On November 10, 2016, Diane Holland and the undersigned of USTelecom met with Stephanie Weiner and Lisa Hone, Senior Legal Advisor and Legal Advisor, respectively, to Chairman Wheeler; Howard Symons, FCC General Counsel; and Matt DelNero, Chief of the Wireline Competition Bureau. We discussed the possibility that the BDS Order described in the Chairman’s recent fact sheet may alter the regulatory status of transport services in addition to making changes to BDS loops or “end user channel terminations.”

We began by noting that the pricing flexibility framework that is being reexamined in this proceeding has always divided those services. Section 69.711 defines “channel terminations between LEC end offices and customer locations” and creates tests for pricing flexibility for those services.

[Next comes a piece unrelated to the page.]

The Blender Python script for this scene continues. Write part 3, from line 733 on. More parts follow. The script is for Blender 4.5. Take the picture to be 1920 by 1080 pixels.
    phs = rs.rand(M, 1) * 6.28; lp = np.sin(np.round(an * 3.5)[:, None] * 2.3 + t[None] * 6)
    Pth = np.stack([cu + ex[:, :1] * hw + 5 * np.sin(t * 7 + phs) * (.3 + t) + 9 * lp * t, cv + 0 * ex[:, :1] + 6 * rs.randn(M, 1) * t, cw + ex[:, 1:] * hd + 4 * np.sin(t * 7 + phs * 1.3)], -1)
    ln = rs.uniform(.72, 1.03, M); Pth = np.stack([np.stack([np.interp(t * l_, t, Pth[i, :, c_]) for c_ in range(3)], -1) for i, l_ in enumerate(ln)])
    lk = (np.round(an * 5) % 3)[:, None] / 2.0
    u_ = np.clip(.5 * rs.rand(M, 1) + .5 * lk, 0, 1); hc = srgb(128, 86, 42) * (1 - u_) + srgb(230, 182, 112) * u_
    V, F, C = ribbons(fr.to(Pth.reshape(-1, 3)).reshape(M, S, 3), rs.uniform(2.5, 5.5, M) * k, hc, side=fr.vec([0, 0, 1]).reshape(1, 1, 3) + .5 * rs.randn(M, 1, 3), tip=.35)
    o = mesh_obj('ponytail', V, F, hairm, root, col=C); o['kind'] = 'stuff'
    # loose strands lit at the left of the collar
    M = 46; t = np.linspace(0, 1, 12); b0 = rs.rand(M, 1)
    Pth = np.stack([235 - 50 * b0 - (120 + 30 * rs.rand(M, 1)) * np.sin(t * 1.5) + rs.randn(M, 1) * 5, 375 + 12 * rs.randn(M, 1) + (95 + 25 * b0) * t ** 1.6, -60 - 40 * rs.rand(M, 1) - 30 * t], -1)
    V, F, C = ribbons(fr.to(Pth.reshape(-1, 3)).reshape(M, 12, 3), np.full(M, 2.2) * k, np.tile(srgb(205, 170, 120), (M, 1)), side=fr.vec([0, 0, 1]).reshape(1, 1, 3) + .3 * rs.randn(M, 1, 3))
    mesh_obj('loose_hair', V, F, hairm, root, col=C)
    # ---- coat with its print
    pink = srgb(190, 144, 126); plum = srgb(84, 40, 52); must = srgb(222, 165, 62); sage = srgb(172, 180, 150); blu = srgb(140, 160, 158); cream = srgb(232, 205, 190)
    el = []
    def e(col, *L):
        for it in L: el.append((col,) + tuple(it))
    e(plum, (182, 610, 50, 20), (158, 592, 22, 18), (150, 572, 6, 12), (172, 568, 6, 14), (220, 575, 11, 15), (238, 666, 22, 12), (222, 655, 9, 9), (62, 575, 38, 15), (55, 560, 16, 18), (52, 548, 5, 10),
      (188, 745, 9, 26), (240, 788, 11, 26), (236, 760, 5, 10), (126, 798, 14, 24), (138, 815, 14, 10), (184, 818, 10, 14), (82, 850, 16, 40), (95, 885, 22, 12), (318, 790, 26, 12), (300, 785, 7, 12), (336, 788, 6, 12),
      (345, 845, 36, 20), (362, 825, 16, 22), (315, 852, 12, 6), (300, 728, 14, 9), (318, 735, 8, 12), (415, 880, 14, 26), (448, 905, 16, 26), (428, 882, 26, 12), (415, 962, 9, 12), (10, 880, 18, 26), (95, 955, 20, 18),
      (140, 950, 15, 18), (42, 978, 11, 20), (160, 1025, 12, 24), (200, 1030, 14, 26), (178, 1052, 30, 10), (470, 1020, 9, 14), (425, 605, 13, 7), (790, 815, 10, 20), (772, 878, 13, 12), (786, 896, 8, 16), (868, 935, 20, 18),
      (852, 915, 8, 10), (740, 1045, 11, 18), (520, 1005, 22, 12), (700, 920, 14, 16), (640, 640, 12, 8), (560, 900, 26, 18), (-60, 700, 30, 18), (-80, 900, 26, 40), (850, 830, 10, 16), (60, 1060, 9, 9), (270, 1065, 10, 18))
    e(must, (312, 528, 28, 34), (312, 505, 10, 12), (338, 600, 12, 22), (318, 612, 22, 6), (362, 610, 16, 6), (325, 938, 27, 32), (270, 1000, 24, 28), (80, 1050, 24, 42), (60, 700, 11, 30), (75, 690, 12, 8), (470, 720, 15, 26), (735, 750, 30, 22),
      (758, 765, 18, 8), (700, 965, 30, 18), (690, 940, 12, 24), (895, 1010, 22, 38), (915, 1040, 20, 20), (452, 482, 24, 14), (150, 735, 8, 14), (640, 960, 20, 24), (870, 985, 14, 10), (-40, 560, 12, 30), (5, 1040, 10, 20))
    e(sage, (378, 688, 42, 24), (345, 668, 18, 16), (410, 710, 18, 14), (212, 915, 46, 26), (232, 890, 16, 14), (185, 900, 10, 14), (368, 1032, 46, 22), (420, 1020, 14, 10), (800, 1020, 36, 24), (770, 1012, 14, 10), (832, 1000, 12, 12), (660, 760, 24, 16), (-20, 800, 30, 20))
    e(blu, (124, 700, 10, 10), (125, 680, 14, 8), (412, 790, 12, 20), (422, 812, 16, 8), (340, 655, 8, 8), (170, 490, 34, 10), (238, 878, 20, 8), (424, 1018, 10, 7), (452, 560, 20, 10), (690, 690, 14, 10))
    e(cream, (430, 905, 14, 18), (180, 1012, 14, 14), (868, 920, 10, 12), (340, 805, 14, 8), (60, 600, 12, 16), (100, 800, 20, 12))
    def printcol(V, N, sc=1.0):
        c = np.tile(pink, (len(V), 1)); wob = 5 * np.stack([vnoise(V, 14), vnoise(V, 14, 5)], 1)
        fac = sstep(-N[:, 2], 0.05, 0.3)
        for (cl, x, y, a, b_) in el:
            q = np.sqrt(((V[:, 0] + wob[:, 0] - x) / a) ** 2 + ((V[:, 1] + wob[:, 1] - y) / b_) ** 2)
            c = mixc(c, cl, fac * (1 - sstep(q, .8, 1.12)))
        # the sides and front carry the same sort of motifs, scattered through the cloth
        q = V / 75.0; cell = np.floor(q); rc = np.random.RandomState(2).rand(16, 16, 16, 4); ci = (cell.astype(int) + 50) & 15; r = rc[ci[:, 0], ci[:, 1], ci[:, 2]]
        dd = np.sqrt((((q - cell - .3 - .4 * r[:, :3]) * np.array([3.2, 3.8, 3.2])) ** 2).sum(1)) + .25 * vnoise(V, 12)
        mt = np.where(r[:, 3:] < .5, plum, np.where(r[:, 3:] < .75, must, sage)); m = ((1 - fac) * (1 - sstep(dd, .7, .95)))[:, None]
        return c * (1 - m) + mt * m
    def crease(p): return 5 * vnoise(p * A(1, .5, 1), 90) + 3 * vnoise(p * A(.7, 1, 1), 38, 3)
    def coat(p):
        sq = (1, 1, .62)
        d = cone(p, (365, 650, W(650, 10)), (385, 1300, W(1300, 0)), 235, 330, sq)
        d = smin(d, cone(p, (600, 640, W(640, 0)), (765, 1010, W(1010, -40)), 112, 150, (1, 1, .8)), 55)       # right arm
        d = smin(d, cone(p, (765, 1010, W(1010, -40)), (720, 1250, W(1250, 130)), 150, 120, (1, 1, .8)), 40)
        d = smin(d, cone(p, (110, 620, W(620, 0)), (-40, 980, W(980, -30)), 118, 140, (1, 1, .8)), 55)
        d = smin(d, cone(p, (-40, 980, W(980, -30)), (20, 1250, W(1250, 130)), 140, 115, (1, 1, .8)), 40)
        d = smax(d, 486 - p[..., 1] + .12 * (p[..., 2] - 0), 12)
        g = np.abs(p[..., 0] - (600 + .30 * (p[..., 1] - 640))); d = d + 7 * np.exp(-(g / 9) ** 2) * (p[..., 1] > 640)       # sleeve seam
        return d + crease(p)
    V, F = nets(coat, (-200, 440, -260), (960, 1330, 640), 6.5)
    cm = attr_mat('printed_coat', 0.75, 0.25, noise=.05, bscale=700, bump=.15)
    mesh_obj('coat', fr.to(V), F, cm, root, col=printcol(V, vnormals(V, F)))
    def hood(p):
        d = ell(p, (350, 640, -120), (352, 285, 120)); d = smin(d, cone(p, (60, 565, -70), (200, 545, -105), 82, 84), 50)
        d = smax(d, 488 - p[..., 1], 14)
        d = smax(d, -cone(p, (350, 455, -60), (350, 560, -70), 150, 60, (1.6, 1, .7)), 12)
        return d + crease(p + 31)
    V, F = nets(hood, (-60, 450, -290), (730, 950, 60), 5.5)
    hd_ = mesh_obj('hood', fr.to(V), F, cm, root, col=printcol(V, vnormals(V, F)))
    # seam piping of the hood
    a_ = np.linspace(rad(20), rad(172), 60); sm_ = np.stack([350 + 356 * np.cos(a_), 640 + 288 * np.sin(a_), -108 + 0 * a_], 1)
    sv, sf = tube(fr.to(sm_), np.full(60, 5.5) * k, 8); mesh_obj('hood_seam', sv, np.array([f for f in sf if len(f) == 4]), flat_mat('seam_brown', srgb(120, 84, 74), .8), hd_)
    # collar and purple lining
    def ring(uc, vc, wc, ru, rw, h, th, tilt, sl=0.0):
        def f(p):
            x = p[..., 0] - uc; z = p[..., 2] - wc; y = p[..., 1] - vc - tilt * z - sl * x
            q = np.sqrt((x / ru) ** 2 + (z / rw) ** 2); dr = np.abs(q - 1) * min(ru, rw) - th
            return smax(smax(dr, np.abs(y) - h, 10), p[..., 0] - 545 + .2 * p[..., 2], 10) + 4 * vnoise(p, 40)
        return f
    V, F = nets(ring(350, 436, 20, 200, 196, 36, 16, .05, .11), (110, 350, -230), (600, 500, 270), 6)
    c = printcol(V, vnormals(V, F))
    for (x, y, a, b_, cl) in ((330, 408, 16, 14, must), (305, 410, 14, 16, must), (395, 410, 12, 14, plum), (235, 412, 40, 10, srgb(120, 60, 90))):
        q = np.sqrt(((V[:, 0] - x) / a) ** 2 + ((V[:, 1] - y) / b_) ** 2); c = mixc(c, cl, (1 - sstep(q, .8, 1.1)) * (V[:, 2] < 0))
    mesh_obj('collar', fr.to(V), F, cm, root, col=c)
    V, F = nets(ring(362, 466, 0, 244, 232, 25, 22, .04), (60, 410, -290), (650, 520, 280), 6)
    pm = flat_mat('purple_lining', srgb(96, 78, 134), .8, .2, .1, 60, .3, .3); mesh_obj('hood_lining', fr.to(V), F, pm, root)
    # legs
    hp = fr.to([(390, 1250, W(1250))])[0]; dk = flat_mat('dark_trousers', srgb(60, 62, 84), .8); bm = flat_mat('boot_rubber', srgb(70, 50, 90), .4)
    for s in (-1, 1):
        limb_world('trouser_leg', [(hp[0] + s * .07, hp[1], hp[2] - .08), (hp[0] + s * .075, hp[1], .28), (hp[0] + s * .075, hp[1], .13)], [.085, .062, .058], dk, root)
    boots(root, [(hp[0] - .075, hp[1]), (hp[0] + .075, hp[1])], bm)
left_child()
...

Section 69.709 defines with “dedicated transport and [other services]” and creates different tests for pricing flexibility for those services. Notably, dedicated and other services include “entrance facilities,” which are connections between carrier networks. As long ago as its 2005 UNE Order, the Commission found entrance facilities were competitive, concluding that “competing carriers are not impaired without access to entrance facilities connecting an incumbent LEC’s network with a competitive LEC’s network in any instance.”

Different amounts of flexibility have been granted to the two groups of services under the separate tests. Pricing flexibility for transport and other services is much broader than for loops, with about 15,000 wire centers having received Phase II relief for transport and other services. BDS circuits that combine both of these services are priced by adding up the separately tariffed rate elements. Such a circuit may include an end user channel termination subject to price caps, Phase I or Phase II treatment and, similarly, associated transport or other service falling into any of those categories. To the extent that end user channel terminations in some geographic areas would be brought back under price caps, those services (and the demand for them) could be re-incorporated in the tariff process separately from transport and other services given their separate treatment under the current Commission rules.

We noted that the Commission’s consultant and staff economic analyses did not conduct a separate look at transport and other services. Similarly, the record from all sides has focused on the difficulties of extending networks to end user customers, not on building transport facilities to a relatively limited number of LEC end offices. We discussed that one of the principle arguments for increased regulation of end user channel terminations – the inability to secure building access – is not applicable to the construction of transport facilities connecting to LEC end offices. In particular, the Commission has longstanding detailed rules under Section 251(c)(6) governing the collocation of competitor facilities in LEC end offices.

Contrary to claims in the record by competitors that a “carve-out” of transport circuit elements from the Commission’s price cap framework would “eviscerate the order,” such an approach better reflects competition and the state of the record. Transport and other services would remain under the Commission’s current regulatory structure, with about 10,000 LEC end offices remaining under price caps. There is no record evidence or analysis of these services that would support increasing the regulatory burden on LEC transport and other services.